Exercise brief - Set down word for word each line from the start of the listing through the line that contains "COL = S.collection", both included.

Supplied information -
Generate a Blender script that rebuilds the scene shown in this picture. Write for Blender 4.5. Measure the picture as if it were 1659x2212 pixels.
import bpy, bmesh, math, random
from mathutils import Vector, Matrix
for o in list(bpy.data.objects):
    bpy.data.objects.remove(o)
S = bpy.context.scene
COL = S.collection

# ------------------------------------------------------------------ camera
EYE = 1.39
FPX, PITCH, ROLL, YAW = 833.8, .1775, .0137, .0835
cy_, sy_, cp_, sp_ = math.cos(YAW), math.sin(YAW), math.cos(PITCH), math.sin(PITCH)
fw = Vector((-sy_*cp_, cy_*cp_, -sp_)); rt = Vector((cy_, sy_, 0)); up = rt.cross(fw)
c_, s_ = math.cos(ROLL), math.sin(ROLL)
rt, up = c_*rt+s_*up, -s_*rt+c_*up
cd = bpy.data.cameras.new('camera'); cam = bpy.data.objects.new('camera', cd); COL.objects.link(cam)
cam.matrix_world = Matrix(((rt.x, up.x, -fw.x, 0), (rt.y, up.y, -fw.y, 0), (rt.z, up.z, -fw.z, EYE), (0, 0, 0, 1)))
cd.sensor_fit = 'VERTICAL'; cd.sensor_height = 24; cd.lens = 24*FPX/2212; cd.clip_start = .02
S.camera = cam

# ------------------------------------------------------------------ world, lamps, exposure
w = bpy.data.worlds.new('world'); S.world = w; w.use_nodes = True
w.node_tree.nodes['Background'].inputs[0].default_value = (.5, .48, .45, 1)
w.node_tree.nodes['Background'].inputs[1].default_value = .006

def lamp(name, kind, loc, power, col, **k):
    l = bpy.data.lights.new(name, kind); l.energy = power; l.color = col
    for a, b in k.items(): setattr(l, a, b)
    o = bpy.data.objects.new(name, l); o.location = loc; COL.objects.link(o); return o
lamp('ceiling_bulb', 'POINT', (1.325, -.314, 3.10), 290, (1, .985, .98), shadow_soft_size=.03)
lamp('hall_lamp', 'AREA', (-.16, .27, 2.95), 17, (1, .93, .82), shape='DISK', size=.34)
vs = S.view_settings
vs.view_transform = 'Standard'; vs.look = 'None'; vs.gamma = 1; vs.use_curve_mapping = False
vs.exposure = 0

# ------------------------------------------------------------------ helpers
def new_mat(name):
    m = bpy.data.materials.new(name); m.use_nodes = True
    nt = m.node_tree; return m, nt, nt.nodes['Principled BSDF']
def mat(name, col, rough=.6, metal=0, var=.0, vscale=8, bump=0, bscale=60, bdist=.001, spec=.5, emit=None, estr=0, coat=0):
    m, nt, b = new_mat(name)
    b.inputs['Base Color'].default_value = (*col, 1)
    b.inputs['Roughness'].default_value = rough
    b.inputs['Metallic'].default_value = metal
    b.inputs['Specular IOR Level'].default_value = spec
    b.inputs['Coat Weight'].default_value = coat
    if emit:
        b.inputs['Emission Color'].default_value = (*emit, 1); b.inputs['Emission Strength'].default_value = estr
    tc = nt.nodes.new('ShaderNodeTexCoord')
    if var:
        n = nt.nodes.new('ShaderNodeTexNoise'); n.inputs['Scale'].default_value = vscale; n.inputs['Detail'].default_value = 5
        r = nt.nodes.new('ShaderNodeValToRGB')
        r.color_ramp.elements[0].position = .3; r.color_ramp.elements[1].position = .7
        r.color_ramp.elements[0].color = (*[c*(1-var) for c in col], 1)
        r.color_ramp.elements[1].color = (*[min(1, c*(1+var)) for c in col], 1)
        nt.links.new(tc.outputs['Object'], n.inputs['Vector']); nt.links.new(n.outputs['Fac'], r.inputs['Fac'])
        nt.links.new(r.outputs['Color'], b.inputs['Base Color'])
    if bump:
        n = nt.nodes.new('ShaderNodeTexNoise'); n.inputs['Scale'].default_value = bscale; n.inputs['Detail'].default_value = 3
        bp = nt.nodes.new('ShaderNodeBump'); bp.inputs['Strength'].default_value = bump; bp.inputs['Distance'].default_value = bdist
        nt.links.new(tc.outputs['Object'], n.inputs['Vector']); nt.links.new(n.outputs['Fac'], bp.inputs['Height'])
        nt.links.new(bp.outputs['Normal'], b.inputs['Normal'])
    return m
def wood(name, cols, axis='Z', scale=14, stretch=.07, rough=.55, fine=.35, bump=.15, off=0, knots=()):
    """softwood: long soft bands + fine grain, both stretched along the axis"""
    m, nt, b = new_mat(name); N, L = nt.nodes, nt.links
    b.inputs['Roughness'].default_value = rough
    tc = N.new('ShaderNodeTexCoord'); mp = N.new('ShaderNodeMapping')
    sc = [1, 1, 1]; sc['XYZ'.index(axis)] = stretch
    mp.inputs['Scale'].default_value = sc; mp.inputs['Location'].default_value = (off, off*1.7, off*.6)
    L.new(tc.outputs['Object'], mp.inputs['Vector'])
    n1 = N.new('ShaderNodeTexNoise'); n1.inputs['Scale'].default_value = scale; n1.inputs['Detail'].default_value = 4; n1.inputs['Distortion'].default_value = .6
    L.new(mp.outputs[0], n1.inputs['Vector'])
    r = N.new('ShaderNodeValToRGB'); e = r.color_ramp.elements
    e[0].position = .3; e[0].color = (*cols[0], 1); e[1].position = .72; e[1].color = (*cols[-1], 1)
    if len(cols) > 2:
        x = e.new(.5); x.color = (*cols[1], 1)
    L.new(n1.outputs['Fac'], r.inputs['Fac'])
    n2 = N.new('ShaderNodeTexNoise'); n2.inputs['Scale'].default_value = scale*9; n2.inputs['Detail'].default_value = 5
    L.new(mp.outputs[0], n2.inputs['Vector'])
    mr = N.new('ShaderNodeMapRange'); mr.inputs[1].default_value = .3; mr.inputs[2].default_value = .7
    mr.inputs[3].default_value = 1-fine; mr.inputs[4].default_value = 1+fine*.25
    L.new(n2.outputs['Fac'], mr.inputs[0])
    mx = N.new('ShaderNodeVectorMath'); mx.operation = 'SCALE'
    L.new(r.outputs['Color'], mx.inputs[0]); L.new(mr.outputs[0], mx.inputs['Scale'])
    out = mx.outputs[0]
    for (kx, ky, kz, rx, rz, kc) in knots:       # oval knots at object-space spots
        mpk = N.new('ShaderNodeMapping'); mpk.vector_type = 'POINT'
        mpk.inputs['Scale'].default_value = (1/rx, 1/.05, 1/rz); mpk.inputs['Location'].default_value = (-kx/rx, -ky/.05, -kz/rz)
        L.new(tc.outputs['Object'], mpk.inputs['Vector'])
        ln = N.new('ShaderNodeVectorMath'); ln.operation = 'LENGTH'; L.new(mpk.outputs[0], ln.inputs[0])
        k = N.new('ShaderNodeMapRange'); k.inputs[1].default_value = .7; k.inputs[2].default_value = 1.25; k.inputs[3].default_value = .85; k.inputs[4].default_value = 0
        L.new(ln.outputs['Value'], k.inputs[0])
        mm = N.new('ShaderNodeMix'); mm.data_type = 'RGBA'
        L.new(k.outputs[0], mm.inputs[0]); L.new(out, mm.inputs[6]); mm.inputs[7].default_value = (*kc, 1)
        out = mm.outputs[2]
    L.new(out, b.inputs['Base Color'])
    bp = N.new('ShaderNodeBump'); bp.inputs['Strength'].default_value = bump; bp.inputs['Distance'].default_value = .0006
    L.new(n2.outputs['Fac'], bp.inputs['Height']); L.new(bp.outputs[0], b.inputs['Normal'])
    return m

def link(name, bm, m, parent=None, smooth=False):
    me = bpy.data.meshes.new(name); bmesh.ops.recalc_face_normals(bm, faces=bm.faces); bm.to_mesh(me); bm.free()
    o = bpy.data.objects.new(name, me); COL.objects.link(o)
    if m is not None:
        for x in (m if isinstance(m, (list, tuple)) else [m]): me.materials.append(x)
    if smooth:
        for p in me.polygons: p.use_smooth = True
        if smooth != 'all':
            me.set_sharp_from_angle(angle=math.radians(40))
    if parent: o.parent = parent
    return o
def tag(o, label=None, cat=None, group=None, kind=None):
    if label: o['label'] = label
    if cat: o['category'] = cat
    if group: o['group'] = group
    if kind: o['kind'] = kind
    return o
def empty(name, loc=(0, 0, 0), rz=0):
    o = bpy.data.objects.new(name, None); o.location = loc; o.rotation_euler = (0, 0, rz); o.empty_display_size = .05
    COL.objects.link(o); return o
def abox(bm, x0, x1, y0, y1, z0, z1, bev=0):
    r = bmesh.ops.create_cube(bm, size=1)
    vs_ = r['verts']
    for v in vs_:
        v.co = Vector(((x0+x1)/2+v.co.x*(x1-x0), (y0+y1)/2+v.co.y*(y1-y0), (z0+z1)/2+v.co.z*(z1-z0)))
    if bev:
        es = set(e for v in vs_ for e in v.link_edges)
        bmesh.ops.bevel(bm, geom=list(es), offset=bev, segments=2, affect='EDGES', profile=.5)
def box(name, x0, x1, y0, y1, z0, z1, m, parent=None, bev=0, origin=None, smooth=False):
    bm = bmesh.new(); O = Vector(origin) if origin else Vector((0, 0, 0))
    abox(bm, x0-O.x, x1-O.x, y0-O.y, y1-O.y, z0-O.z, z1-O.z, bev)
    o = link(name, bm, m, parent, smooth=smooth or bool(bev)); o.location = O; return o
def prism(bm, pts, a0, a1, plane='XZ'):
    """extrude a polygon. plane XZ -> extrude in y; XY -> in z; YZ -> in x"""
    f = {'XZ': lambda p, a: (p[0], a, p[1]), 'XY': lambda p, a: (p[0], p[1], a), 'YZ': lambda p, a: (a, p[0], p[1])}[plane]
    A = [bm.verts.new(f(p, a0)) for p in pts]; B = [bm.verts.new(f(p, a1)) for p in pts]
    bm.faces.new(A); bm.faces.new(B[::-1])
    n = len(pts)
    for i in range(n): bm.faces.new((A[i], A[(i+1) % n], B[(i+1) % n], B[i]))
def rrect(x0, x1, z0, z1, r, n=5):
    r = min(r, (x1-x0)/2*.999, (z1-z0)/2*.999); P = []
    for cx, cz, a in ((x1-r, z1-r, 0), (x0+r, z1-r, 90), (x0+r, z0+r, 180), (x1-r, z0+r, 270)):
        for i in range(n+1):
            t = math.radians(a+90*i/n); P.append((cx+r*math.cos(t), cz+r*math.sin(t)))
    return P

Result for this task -
Generate a Blender script that rebuilds the scene shown in this picture. Write for Blender 4.5. Measure the picture as if it were 1659x2212 pixels.
import bpy, bmesh, math, random
from mathutils import Vector, Matrix
for o in list(bpy.data.objects):
    bpy.data.objects.remove(o)
S = bpy.context.scene
COL = S.collection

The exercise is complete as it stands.